One such business, educational tech firm Chegg, has sued Google in federal district court, alleging that AI-generated summaries of its content have siphoned traffic from its site and harmed its revenue. Chegg reported a 24% year-on-year revenue decline in Q4 2024, which it partly attributes to Google’s AI-driven search changes.

In the lawsuit, the company alleges that Google is “reaping the financial benefits of Chegg’s content without having to spend a dime.” A Google spokesperson responded that the company will defend itself in court, emphasizing that Google sends “billions of clicks” to websites daily and arguing that AI overviews have diversified—not reduced—traffic distribution.

“It’s going to be interesting to see what comes out of it, because we’ve seen content creators anecdotally complaining on Reddit or elsewhere for months now that they are afraid of losing traffic,” says Aleksandra Urman, a researcher at the University of Zurich specializing in search engines.

Within the SEO industry, anxiety over artificial intelligence overviews has been mounting. “Chegg’s legal arguments closely align with the ethical concerns the SEO and publishing communities have been raising for years,” says Lily Ray, a New York-based SEO expert. “While Google has long displayed answers and information directly in search results, AI overviews take this a step further by extracting content from external sites and rewording it in a way that positions Google more as a publisher than a search engine.”

Ray points to Google’s lack of transparency, particularly around whether users actually click on citations in AI-generated responses. “The lack of visibility into whether users actually click on citations within AI overviews leaves publishers guessing about the true impact on their organic traffic,” she says. 

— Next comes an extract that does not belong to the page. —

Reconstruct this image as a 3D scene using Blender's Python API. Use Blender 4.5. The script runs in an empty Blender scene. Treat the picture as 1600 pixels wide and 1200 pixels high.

Urman adds that past research on Google’s featured snippets—which surfaced excerpts from websites—showed a drop in traffic for affected sites. “The claim seems plausible,” she says, “but we don’t really have the evidence to say how the appearance of AI overviews really affects user behavior.”

Not all companies are feeling the squeeze, however. Ziff Davis CEO Vivek Shah said on an earnings call that AI overviews had little effect on its web traffic. “AI’s presence remains limited,” he said. “AI overviews are present in just 12% of our top queries.”

It remains to be seen whether Chegg is an outlier or a bellwether. Ray, for her part, believes its lawsuit could be a pivotal moment in the fight over AI and SEO. This case will be fascinating to watch,” she says. “Its outcome could have massive implications for millions of sites beyond just Chegg.”